» YOUR GOAL
Write out the listing from the line with "640 pixels high." to the line with "YAW = math.atan(541 / 1217)", both lines included, exactly and nothing beyond. Leave pictures out.

» INFORMATION SHOWN
· · · · · · ·

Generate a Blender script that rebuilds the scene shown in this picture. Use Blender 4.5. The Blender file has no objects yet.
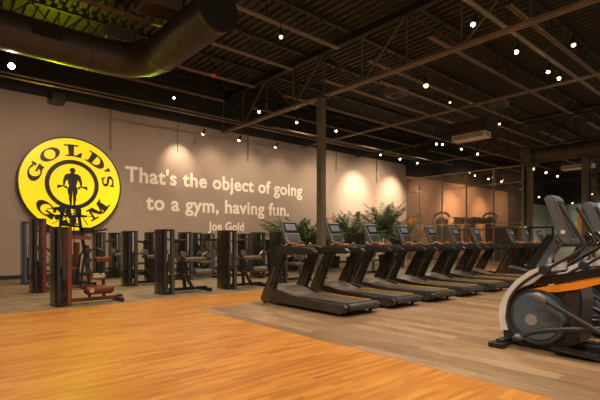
import bpy, bmesh, math, random
from mathutils import Vector, Matrix
random.seed(7)
SC = bpy.context.scene
COL = SC.collection
PI = math.pi
# ------------------------------------------------------------------ camera frame
F, HY, H = 436.0, 240.0, 1.2
FW = (math.cos(math.radians(49.2)), math.sin(math.radians(49.2)))
RT = (FW[1], -FW[0])
def ray(px):
    s = (px-300)/F
    return (FW[0]+RT[0]*s, FW[1]+RT[1]*s)
def PZ(px, py, z):
    d = (z-H)*F/(HY-py); r = ray(px); return Vector((r[0]*d, r[1]*d, z))
def PX(px, py, X):
    r = ray(px); d = X/r[0]; return Vector((X, r[1]*d, H+(HY-py)/F*d))
def PY(px, py, Y):
    r = ray(px); d = Y/r[1]; return Vector((r[0]*d, Y, H+(HY-py)/F*d))
def PD(px, py, d):
    r = ray(px); return Vector((r[0]*d, r[1]*d, H+(HY-py)/F*d))
cam = bpy.data.cameras.new('camera'); co = bpy.data.objects.new('camera', cam); COL.objects.link(co)
co.location = (0, 0, H); co.rotation_euler = (PI/2, 0, -math.radians(40.8))
cam.sensor_width = 36; cam.lens = 36*F/600; cam.shift_y = (HY-200)/600.0; cam.clip_end = 200
SC.camera = co

# ------------------------------------------------------------------ materials
def mat(name, col, rough=0.5, metal=0.0, noise=0.0, scale=20, emit=None, es=0, bump=0.0, coat=0.0, spec=0.5):
    m = bpy.data.materials.new(name); m.use_nodes = True
    nt = m.node_tree; b = nt.nodes['Principled BSDF']
    b.inputs['Base Color'].default_value = (*col, 1); b.inputs['Roughness'].default_value = rough
    b.inputs['Metallic'].default_value = metal; b.inputs['Coat Weight'].default_value = coat
    b.inputs['Specular IOR Level'].default_value = spec
    if noise or bump:
        tc = nt.nodes.new('ShaderNodeTexCoord'); n = nt.nodes.new('ShaderNodeTexNoise')
        n.inputs['Scale'].default_value = scale; n.inputs['Detail'].default_value = 5
        nt.links.new(tc.outputs['Object'], n.inputs['Vector'])
        if noise:
            r = nt.nodes.new('ShaderNodeValToRGB')
            r.color_ramp.elements[0].position = .3; r.color_ramp.elements[1].position = .7
            r.color_ramp.elements[0].color = (*[c*(1-noise) for c in col], 1)
            r.color_ramp.elements[1].color = (*[min(1, c*(1+noise)) for c in col], 1)
            nt.links.new(n.outputs['Fac'], r.inputs['Fac']); nt.links.new(r.outputs['Color'], b.inputs['Base Color'])
        if bump:
            bp = nt.nodes.new('ShaderNodeBump'); bp.inputs['Strength'].default_value = bump
            nt.links.new(n.outputs['Fac'], bp.inputs['Height']); nt.links.new(bp.outputs['Normal'], b.inputs['Normal'])
    if emit:
        b.inputs['Emission Color'].default_value = (*emit, 1); b.inputs['Emission Strength'].default_value = es
    return m

def plank_mat(name, c1, c2, c3, axis, length, width, rough, stain=0.0):
    """strip flooring: boards run along axis ('X' or 'Y')"""
    m = bpy.data.materials.new(name); m.use_nodes = True
    nt = m.node_tree; L = nt.links; b = nt.nodes['Principled BSDF']
    tc = nt.nodes.new('ShaderNodeTexCoord'); mp = nt.nodes.new('ShaderNodeMapping')
    L.new(tc.outputs['Object'], mp.inputs['Vector'])
    if axis == 'Y': mp.inputs['Rotation'].default_value = (0, 0, PI/2)
    br = nt.nodes.new('ShaderNodeTexBrick'); br.offset = .37; br.squash = 1
    br.inputs['Scale'].default_value = 1; br.inputs['Brick Width'].default_value = length
    br.inputs['Row Height'].default_value = width; br.inputs['Mortar Size'].default_value = 0.002
    br.inputs['Mortar Smooth'].default_value = .3; br.inputs['Bias'].default_value = 0
    br.inputs['Color1'].default_value = (0, 0, 0, 1); br.inputs['Color2'].default_value = (1, 1, 1, 1)
    br.inputs['Mortar'].default_value = (.35, .35, .35, 1)
    L.new(mp.outputs['Vector'], br.inputs['Vector'])
    mp2 = nt.nodes.new('ShaderNodeMapping'); mp2.inputs['Scale'].default_value = (1.2, 14, 1)
    L.new(mp.outputs['Vector'], mp2.inputs['Vector'])
    n = nt.nodes.new('ShaderNodeTexNoise'); n.inputs['Scale'].default_value = 1.6; n.inputs['Detail'].default_value = 6
    L.new(mp2.outputs['Vector'], n.inputs['Vector'])
    n2 = nt.nodes.new('ShaderNodeTexNoise'); n2.inputs['Scale'].default_value = .8; n2.inputs['Detail'].default_value = 3
    L.new(mp.outputs['Vector'], n2.inputs['Vector'])
    a = nt.nodes.new('ShaderNodeMath'); a.operation = 'MULTIPLY_ADD'; a.inputs[1].default_value = .30
    bw = nt.nodes.new('ShaderNodeRGBToBW'); L.new(br.outputs['Color'], bw.inputs['Color'])
    L.new(bw.outputs['Val'], a.inputs[0])
    a2 = nt.nodes.new('ShaderNodeMath'); a2.operation = 'MULTIPLY'; a2.inputs[1].default_value = .75
    L.new(n.outputs['Fac'], a2.inputs[0]); L.new(a2.outputs[0], a.inputs[2])
    a3 = nt.nodes.new('ShaderNodeMath'); a3.operation = 'MULTIPLY_ADD'; a3.inputs[1].default_value = stain
    L.new(n2.outputs['Fac'], a3.inputs[0]); L.new(a.outputs[0], a3.inputs[2])
    r = nt.nodes.new('ShaderNodeValToRGB'); e = r.color_ramp.elements
    e[0].position = .25+stain/2; e[0].color = (*c1, 1); e[1].position = .85+stain/2; e[1].color = (*c3, 1)
    x = e.new(.52+stain/2); x.color = (*c2, 1)
    L.new(a3.outputs[0], r.inputs['Fac']); L.new(r.outputs['Color'], b.inputs['Base Color'])
    b.inputs['Roughness'].default_value = rough
    bp = nt.nodes.new('ShaderNodeBump'); bp.inputs['Strength'].default_value = .08
    L.new(n.outputs['Fac'], bp.inputs['Height']); L.new(bp.outputs['Normal'], b.inputs['Normal'])
    return m

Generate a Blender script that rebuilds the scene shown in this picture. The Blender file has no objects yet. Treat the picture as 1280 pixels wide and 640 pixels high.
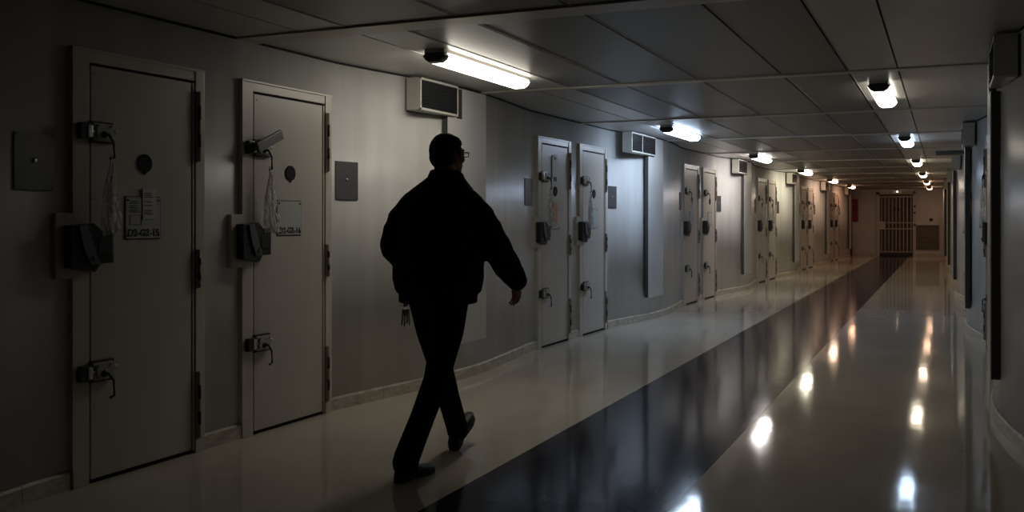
import bpy, bmesh, math, random
from mathutils import Vector, Matrix, Euler, noise
random.seed(7)
C = bpy.context.scene.collection
PI = math.pi
YAW = math.atan(541 / 1217)

# ------------------------------------------------------------------ materials
def new_mat(name):
    m = bpy.data.materials.new(name); m.use_nodes = True
    nt = m.node_tree; b = nt.nodes['Principled BSDF']
    return m, nt, b

def mat(name, col, rough=0.5, metal=0.0, var=0.12, scale=6.0, bump=0.0, bscale=40.0, spec=0.5, stretch=(1, 1, 1), rvar=0.0, coat=0.0):
    m, nt, b = new_mat(name)
    tc = nt.nodes.new('ShaderNodeTexCoord')
    mp = nt.nodes.new('ShaderNodeMapping'); mp.inputs['Scale'].default_value = stretch
    nt.links.new(tc.outputs['Object'], mp.inputs['Vector'])
    nz = nt.nodes.new('ShaderNodeTexNoise'); nz.inputs['Scale'].default_value = scale
    nz.inputs['Detail'].default_value = 5; nz.inputs['Roughness'].default_value = 0.6
    nt.links.new(mp.outputs[0], nz.inputs['Vector'])
    rp = nt.nodes.new('ShaderNodeValToRGB')
    rp.color_ramp.elements[0].position = 0.3; rp.color_ramp.elements[1].position = 0.7
    rp.color_ramp.elements[0].color = [c * (1 - var) for c in col] + [1]
    rp.color_ramp.elements[1].color = [min(1, c * (1 + var)) for c in col] + [1]
    nt.links.new(nz.outputs['Fac'], rp.inputs['Fac'])
    nt.links.new(rp.outputs[0], b.inputs['Base Color'])
    b.inputs['Roughness'].default_value = rough
    b.inputs['Metallic'].default_value = metal
    b.inputs['Specular IOR Level'].default_value = spec
    b.inputs['Coat Weight'].default_value = coat
    if rvar:
        mr = nt.nodes.new('ShaderNodeMapRange')
        mr.inputs['To Min'].default_value = rough - rvar; mr.inputs['To Max'].default_value = rough + rvar
        nt.links.new(nz.outputs['Fac'], mr.inputs['Value']); nt.links.new(mr.outputs[0], b.inputs['Roughness'])
    if bump:
        n2 = nt.nodes.new('ShaderNodeTexNoise'); n2.inputs['Scale'].default_value = bscale
        n2.inputs['Detail'].default_value = 3
        nt.links.new(mp.outputs[0], n2.inputs['Vector'])
        bp = nt.nodes.new('ShaderNodeBump'); bp.inputs['Strength'].default_value = bump
        bp.inputs['Distance'].default_value = 0.01
        nt.links.new(n2.outputs['Fac'], bp.inputs['Height']); nt.links.new(bp.outputs[0], b.inputs['Normal'])
    return m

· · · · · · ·

» SOLUTION FOR THIS TASK
Generate a Blender script that rebuilds the scene shown in this picture. The Blender file has no objects yet. Treat the picture as 1280 pixels wide and 640 pixels high.
import bpy, bmesh, math, random
from mathutils import Vector, Matrix, Euler, noise
random.seed(7)
C = bpy.context.scene.collection
PI = math.pi
YAW = math.atan(541 / 1217)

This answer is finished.